Kehidupan kita masing-masing selalu bergandengan dengan adanya kewajiban dan tugas-tugas tertentu. Kita pun selalu dituntut untuk mengerjakan kewajiban dan tugas dengan asumsi sedemikian rupa meraih keberhasilan demi keberhasilan. Kesulitan selalu ada, sebagaimana Yesus yang kemudian ditolak oleh orang-orang Nazaret. Jika tanpa kesulitan, maka seseorang tidak akan pernah mampu mengembangkan dirinya. Bagaimana reaksi kita jika menghadapi kesulitan, inilah yang kiranya patut diperhatikan. Terkadang ada orang yang memilih berbagai jalan pintas demi mencapai titik selesai dari segala kewajiban dan tanggung jawabnya. Berhadapan dengan orang model demikian, janganlah kita mudah menghakimi, tetapi tengok saja diri kita sendiri-sendiri. Mengapa? Karena di sinilah peranan kuasa ilahi yang jelas-jelas akan memberi bantuan. Apalagi jika kesulitan itu terjadi ketika kita berkarya bagi Gereja. Sudah pasti, hanya kuasa ilahi belaka yang mampu memberi jalan keluar.

Persoalannya, apakah kita bisa merasakan kuasa ilahi itu? Jawabannya tergantung dari apakah kita juga memohon rahmat sebelum melaksanakan kewajiban dan tugas-tugas kita. Memohon rahmat menjadi hal penting agar usaha kita dapat bersatu dan selaras dengan kehendak Allah. Yesus saja perlu menyingkir dan berdoa sebelum benar-benar berkarya di tengah masyarakat agar segala usaha-Nya mendapat “restu” dari Bapa. Dengan memohon rahmat, sebetulnya kita juga berani merendahkan diri di hadapan Allah, sehingga jika berhasil, kesombongan tidak berkuasa, dan jika gagal, keputusasaan tidak meraja. Memohon rahmat membuat kita mampu memaknai apa yang akan kita kerjakan.

Santo Ignatius Loyola mengajarkan bahwa memohon rahmat sebelum melakukan aktivitas, terlebih aktivitas rohani, membawa kita pada pemurnian kehendak, yaitu untuk memuji, menghormati, dan mengabdi kepada Allah Bapa. Aktivitas kita hanyalah sarana untuk dapat semakin menemukan kehendak Allah dalam segalanya. Salah satu tanda kesediaan diri memohon rahmat adalah membiarkan Allah bekerja dengan cara-Nya dalam pekerjaan-pekerjaan kita. Walau terkadang cara Allah terkesan jauh dari asumsi kita, tetapi Allah tidak pernah diam terhadap realitas kehidupan kita. Allah selalu bekerja untuk kita, tinggal kita menyadari atau tidak peran Allah itu.

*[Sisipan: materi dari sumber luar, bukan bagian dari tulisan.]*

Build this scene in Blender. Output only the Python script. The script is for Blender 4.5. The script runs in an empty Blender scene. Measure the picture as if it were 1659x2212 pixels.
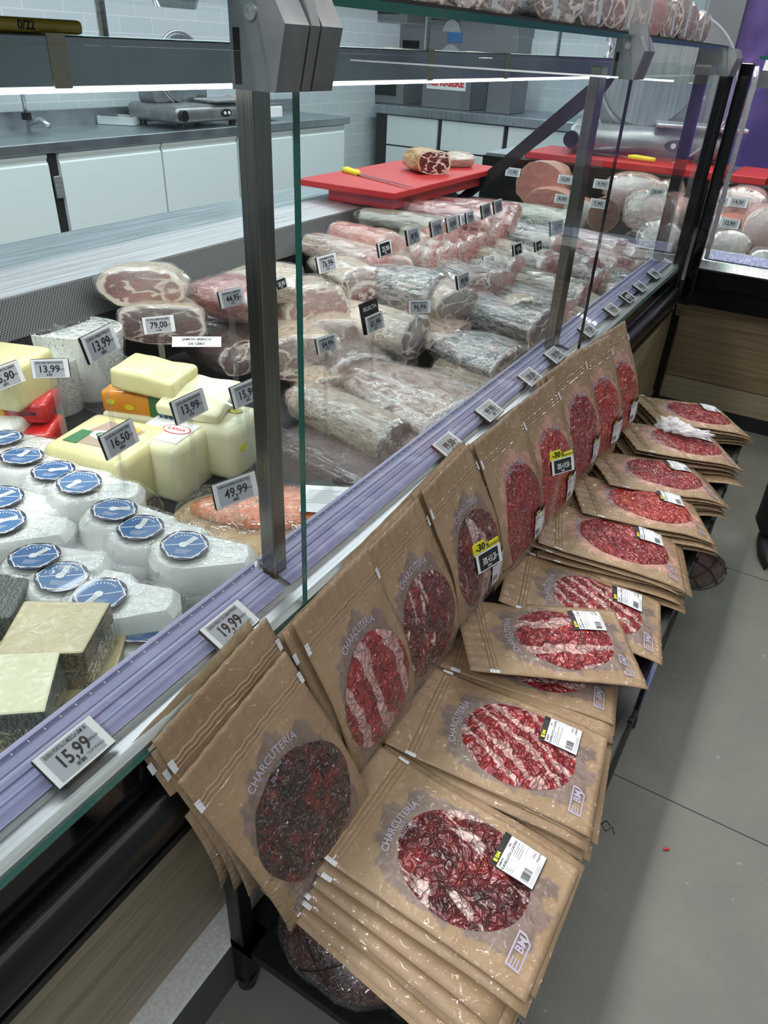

Hari ini kita diterangi oleh kesaksian Yesus yang dengan sepenuh hati memohon rahmat melalui doa di padang gurun, sehingga karya-Nya mampu membawa perubahan hidup bagi orang banyak. Maka, mari kita biasakan diri untuk selalu memohon rahmat sebelum beraktivitas. Sediakan waktu beberapa menit untuk berdoa agar secara fasih kita mampu membiarkan Allah bekerja bagi kita melalui karya Roh-Nya.